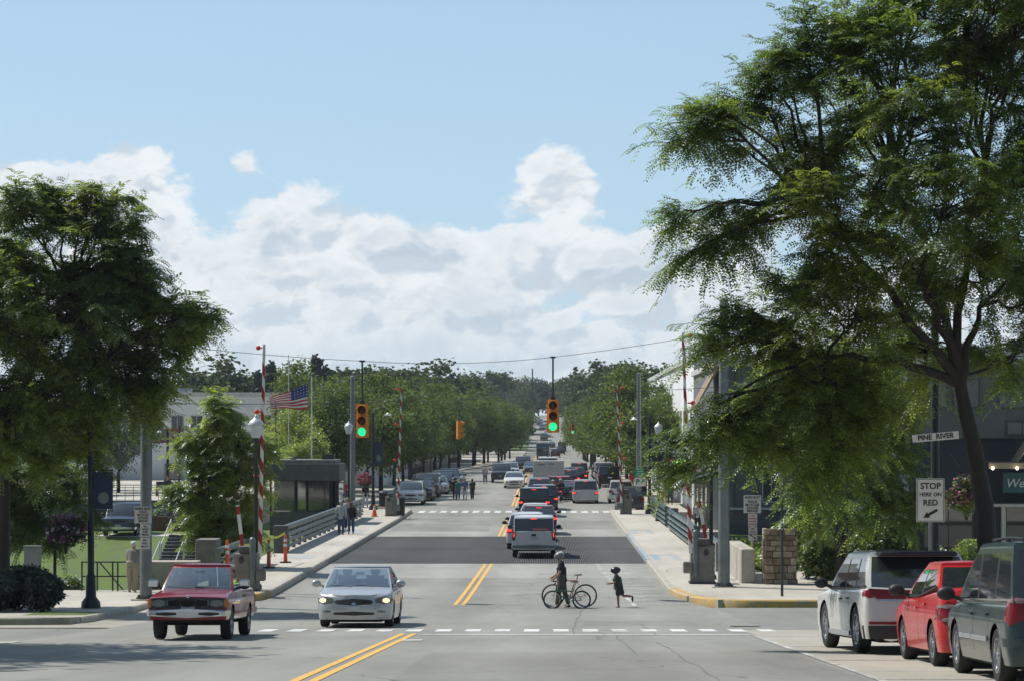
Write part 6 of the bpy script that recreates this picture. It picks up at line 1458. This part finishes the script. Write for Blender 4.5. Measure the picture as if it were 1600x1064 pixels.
# ------------------------------------------------------------------ vegetation
def P3(px, py, y): return at(px, py, y)
rg = random.Random(77)
def cl_(lst, y0, dy, s): return [(P3(px, py, y0+d*dy), r_/s, den) for (px, py, r_, den, d) in lst]
A = [(1300, 25, 26, 1, .2), (1350, 30, 40, 1, -.2), (1440, -10, 70, 1, .2), (1540, -20, 80, 1, -.3), (1200, 95, 30, .9, .1),(1480, 70, 85, 1, .3), (1385, 95, 75, 1, -.3), (1258, 35, 20, .9, 0), (1280, 75, 24, 1, .1), (1232, 115, 52, 1, .1), (1180, 160, 55, 1, .4), (1105, 165, 30, 1, -.2), (1070, 200, 36, .9, -.2), (1120, 215, 42, .9, .2), (1310, 190, 88, 1.1, .6), (1430, 190, 95, 1.1, -.6), (1560, 130, 95, 1, .5),
     (1250, 240, 70, 1.1, .2), (1360, 310, 95, 1.1, .8), (1490, 310, 105, 1.1, -.9), (1610, 290, 110, 1.1, .2), (1170, 330, 26, .8, 0), (1115, 330, 24, .7, .1), (1060, 350, 20, .8, -.1), (1150, 370, 26, .8, .2), (1110, 395, 24, .7, 0), (1075, 405, 18, .8, 0),
     (1270, 330, 60, 1, -.5), (1300, 400, 75, 1.1, -.3), (1410, 420, 95, 1.1, .5), (1540, 440, 95, 1.1, -.2), (1640, 420, 90, 1, .6), (1700, 200, 110, .9, 0), (1690, 520, 90, .9, .3), (1590, 560, 60, .7, .4), (1240, 470, 62, 1, .4), (1340, 500, 85, 1.1, -.7), (1450, 550, 80, 1, .6), (1170, 505, 40, 1, .1), (1120, 545, 42, .9, -.1), (1220, 545, 55, 1, .3), (1600, 30, 70, 1, -.3), (1400, 30, 28, 1, .2), (1330, 60, 24, 1, .2), (1540, 50, 70, 1, .4),
     (1110, 650, 36, .9, -.3), (1070, 705, 20, .8, -.3), (1150, 680, 40, .9, -.2), (1215, 640, 52, 1, .1), (1080, 735, 22, .8, -.2), (1200, 700, 24, .7, 0), (1290, 600, 75, 1.1, -.2), (1300, 690, 75, 1.1, 0), (1345, 620, 52, .9, .4), (1268, 760, 30, .6, .2), (1318, 715, 38, .7, .5), (1300, 780, 30, .5, .5), ]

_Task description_
Write out the full set of lines verbatim, without the pictures.

_Completed task_
Write part 6 of the bpy script that recreates this picture. It picks up at line 1458. This part finishes the script. Write for Blender 4.5. Measure the picture as if it were 1600x1064 pixels.
# ------------------------------------------------------------------ vegetation
def P3(px, py, y): return at(px, py, y)
rg = random.Random(77)
def cl_(lst, y0, dy, s): return [(P3(px, py, y0+d*dy), r_/s, den) for (px, py, r_, den, d) in lst]
A = [(1300, 25, 26, 1, .2), (1350, 30, 40, 1, -.2), (1440, -10, 70, 1, .2), (1540, -20, 80, 1, -.3), (1200, 95, 30, .9, .1),(1480, 70, 85, 1, .3), (1385, 95, 75, 1, -.3), (1258, 35, 20, .9, 0), (1280, 75, 24, 1, .1), (1232, 115, 52, 1, .1), (1180, 160, 55, 1, .4), (1105, 165, 30, 1, -.2), (1070, 200, 36, .9, -.2), (1120, 215, 42, .9, .2), (1310, 190, 88, 1.1, .6), (1430, 190, 95, 1.1, -.6), (1560, 130, 95, 1, .5),
     (1250, 240, 70, 1.1, .2), (1360, 310, 95, 1.1, .8), (1490, 310, 105, 1.1, -.9), (1610, 290, 110, 1.1, .2), (1170, 330, 26, .8, 0), (1115, 330, 24, .7, .1), (1060, 350, 20, .8, -.1), (1150, 370, 26, .8, .2), (1110, 395, 24, .7, 0), (1075, 405, 18, .8, 0),
     (1270, 330, 60, 1, -.5), (1300, 400, 75, 1.1, -.3), (1410, 420, 95, 1.1, .5), (1540, 440, 95, 1.1, -.2), (1640, 420, 90, 1, .6), (1700, 200, 110, .9, 0), (1690, 520, 90, .9, .3), (1590, 560, 60, .7, .4), (1240, 470, 62, 1, .4), (1340, 500, 85, 1.1, -.7), (1450, 550, 80, 1, .6), (1170, 505, 40, 1, .1), (1120, 545, 42, .9, -.1), (1220, 545, 55, 1, .3), (1600, 30, 70, 1, -.3), (1400, 30, 28, 1, .2), (1330, 60, 24, 1, .2), (1540, 50, 70, 1, .4),
     (1110, 650, 36, .9, -.3), (1070, 705, 20, .8, -.3), (1150, 680, 40, .9, -.2), (1215, 640, 52, 1, .1), (1080, 735, 22, .8, -.2), (1200, 700, 24, .7, 0), (1290, 600, 75, 1.1, -.2), (1300, 690, 75, 1.1, 0), (1345, 620, 52, .9, .4), (1268, 760, 30, .6, .2), (1318, 715, 38, .7, .5), (1300, 780, 30, .5, .5), ]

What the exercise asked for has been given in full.